Thursday began earlier than I wanted -- I'd really like to know how kids manage to keep their mother up late and then pop up, happy and ready to go, at the crack of dawn -- once we went to sleep we all slept well, no hauntings to report (2nd time I've stayed in a "haunted" hotel with no hauntings to report -- bummer -- guess that's what happens when you don't actually believe in ghosts).
We had another 6+ hour drive and after today I am really glad that my two longest days were my first two days . . . amazing how much longer 6 hours feels the second time (and, since I am actually writing this post on day 6, I can report that even our recent 4 hour days feel longer than the original 6 . . . of course day one was also driving through the beautiful 'mountains' and valleys of West Virginia, whereas our other drives have been through Ohio and Missouri -- which have their own kind of beauty, but . . . ). I was exhausted after my long nights on Tuesday and Wednesday so, once Pip and Merry fell asleep, I pulled over in the parking lot of an empty gas station and took a little nap myself -- what a difference an hour of sleep makes!
The kids were amazing!
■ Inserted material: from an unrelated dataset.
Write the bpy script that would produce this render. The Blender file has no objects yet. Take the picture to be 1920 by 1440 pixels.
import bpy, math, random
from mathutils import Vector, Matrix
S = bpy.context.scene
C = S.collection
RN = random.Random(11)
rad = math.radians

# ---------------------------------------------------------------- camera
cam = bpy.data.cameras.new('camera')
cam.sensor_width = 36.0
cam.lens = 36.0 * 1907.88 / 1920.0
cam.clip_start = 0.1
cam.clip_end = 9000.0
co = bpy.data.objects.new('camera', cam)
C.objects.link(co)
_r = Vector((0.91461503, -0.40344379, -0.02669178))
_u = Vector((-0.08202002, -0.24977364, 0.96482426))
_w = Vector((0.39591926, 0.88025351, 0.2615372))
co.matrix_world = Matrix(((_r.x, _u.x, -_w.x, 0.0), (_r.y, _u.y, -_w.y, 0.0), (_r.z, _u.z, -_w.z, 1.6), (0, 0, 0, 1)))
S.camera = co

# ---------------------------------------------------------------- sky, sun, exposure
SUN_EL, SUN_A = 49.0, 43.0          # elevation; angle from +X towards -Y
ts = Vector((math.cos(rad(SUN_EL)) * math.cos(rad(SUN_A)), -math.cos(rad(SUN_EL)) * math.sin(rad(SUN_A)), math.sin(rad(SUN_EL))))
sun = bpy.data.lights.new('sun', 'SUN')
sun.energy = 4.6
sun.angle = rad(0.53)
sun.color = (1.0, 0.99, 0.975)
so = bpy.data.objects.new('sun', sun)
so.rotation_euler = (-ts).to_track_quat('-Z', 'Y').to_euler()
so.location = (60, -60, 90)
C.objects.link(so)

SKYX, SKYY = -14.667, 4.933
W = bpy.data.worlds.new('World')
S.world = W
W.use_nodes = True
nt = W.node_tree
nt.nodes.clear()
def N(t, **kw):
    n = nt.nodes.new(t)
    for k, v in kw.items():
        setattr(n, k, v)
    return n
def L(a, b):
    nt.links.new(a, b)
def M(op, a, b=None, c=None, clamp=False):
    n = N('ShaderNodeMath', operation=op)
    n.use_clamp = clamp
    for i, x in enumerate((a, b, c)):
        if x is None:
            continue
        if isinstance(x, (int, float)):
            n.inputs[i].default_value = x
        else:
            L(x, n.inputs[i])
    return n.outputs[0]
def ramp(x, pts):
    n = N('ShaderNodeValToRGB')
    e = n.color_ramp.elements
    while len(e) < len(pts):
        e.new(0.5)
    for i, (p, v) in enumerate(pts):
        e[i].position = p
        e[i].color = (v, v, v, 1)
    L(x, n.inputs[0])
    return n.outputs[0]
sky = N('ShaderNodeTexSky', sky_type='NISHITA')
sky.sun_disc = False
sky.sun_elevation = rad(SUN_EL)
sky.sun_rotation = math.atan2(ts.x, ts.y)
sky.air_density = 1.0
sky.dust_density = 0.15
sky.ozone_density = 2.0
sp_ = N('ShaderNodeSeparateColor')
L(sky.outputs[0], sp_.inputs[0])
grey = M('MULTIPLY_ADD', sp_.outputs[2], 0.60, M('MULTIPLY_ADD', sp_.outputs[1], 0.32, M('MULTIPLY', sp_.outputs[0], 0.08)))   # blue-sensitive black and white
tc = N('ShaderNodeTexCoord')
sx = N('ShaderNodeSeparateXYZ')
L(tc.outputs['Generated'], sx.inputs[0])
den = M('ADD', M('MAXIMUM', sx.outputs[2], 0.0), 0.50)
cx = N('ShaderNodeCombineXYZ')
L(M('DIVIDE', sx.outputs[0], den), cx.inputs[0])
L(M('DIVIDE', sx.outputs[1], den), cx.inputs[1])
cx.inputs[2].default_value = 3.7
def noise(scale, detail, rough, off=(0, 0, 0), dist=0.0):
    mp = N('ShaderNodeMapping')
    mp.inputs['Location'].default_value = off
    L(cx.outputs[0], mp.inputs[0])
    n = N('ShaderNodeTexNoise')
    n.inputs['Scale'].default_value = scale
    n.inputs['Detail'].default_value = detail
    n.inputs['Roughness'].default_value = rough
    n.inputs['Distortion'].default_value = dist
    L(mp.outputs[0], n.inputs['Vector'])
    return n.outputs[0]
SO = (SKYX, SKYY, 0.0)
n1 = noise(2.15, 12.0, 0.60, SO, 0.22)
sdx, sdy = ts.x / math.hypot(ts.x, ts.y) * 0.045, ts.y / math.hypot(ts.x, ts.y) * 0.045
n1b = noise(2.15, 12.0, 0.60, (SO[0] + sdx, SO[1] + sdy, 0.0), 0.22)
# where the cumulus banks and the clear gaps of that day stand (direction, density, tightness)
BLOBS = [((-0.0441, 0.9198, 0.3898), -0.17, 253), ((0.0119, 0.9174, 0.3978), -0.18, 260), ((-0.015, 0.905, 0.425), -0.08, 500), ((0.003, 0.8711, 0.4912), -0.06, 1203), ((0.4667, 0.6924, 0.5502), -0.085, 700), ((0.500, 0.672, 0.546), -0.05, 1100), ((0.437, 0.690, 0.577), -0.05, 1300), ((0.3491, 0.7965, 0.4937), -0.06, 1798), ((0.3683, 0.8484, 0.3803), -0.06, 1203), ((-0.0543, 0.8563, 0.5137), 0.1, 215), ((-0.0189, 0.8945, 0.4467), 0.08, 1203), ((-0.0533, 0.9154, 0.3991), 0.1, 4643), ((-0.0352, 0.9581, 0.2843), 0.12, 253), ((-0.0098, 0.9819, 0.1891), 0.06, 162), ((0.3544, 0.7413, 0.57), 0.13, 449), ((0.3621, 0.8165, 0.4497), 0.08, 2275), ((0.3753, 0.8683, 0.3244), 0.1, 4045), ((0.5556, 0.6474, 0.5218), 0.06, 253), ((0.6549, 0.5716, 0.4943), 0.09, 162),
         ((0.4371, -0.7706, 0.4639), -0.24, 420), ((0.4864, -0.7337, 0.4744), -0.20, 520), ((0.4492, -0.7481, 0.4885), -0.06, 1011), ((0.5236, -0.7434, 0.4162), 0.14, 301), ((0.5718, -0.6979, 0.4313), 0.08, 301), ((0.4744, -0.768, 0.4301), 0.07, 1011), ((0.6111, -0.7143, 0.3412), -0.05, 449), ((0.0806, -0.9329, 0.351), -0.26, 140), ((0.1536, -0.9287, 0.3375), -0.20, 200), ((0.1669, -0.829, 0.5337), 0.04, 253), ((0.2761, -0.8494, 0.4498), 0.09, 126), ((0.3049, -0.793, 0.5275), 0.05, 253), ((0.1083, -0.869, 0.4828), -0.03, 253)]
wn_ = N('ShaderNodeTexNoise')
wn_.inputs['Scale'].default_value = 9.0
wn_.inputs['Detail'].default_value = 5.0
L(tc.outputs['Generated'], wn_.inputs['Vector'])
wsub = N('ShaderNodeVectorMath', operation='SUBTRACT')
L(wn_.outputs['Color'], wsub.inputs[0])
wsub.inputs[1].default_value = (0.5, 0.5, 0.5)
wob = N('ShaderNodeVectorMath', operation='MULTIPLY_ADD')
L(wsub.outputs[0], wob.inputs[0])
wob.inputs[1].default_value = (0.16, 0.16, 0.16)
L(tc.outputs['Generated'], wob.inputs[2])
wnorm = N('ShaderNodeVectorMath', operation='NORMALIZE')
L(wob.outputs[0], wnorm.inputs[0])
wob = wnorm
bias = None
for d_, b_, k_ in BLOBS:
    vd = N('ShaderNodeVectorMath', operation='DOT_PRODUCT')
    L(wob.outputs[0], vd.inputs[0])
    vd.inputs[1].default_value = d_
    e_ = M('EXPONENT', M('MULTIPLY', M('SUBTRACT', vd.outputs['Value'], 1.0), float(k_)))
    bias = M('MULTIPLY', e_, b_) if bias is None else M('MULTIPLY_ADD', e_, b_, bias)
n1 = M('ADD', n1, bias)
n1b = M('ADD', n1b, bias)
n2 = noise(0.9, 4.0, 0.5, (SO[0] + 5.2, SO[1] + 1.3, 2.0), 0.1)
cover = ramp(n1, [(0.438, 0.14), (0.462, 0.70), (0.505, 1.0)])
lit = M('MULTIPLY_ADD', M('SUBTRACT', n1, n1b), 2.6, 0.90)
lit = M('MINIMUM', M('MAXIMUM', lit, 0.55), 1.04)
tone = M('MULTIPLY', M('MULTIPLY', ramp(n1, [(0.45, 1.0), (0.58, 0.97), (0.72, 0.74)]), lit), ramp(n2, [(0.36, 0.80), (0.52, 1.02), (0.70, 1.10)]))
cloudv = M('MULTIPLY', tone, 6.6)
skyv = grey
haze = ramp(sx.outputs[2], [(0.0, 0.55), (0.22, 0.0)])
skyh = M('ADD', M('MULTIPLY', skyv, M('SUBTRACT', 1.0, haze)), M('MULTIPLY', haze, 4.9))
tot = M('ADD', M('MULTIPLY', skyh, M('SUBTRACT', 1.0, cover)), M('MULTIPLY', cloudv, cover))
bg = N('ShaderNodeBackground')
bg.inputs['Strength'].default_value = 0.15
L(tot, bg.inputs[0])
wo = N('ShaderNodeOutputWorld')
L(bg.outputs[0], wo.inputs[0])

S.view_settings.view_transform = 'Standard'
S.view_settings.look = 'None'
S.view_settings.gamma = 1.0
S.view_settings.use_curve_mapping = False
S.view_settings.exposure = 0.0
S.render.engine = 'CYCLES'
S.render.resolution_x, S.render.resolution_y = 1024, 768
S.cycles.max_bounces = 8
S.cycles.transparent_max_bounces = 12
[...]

Again. No fights, minimal whining, lots of quiet playing, lots of singing, lots of questions.
Our destination tonight was the home of dear friends in Bloomington, Indiana. Jason was the chair of my thesis committee at the University of Oklahoma and later, after I had moved on to the PhD program at IU, joined the faculty there. (I got my favorite professor in two different programs at two different universities, how great is that!) And while I lived in Bloomington I got the chance to know his amazing wife (and to babysit their beautiful daughter). The time I spent myself in Bloomington was one of those powerful, definitive moments of my life. I can't fully explain what those two years meant to me. I have never felt more capable, more attractive, more liked than I did then. I had the BEST roommate (my little sister) and met the best man, who later became my amazing husband! At the same time, after a two-year reprieve, my last year in Bloomington was when my depression really took hold again . . . With these powerful memories in mind, I found the last hour of our drive on Thursday a very emotional experience. Over and over I found my throat constricting and my eyes clouding over . . .
I was so excited to be back, but what I really wanted was to be back THEN -- only I didn't, because I wanted to be here and now.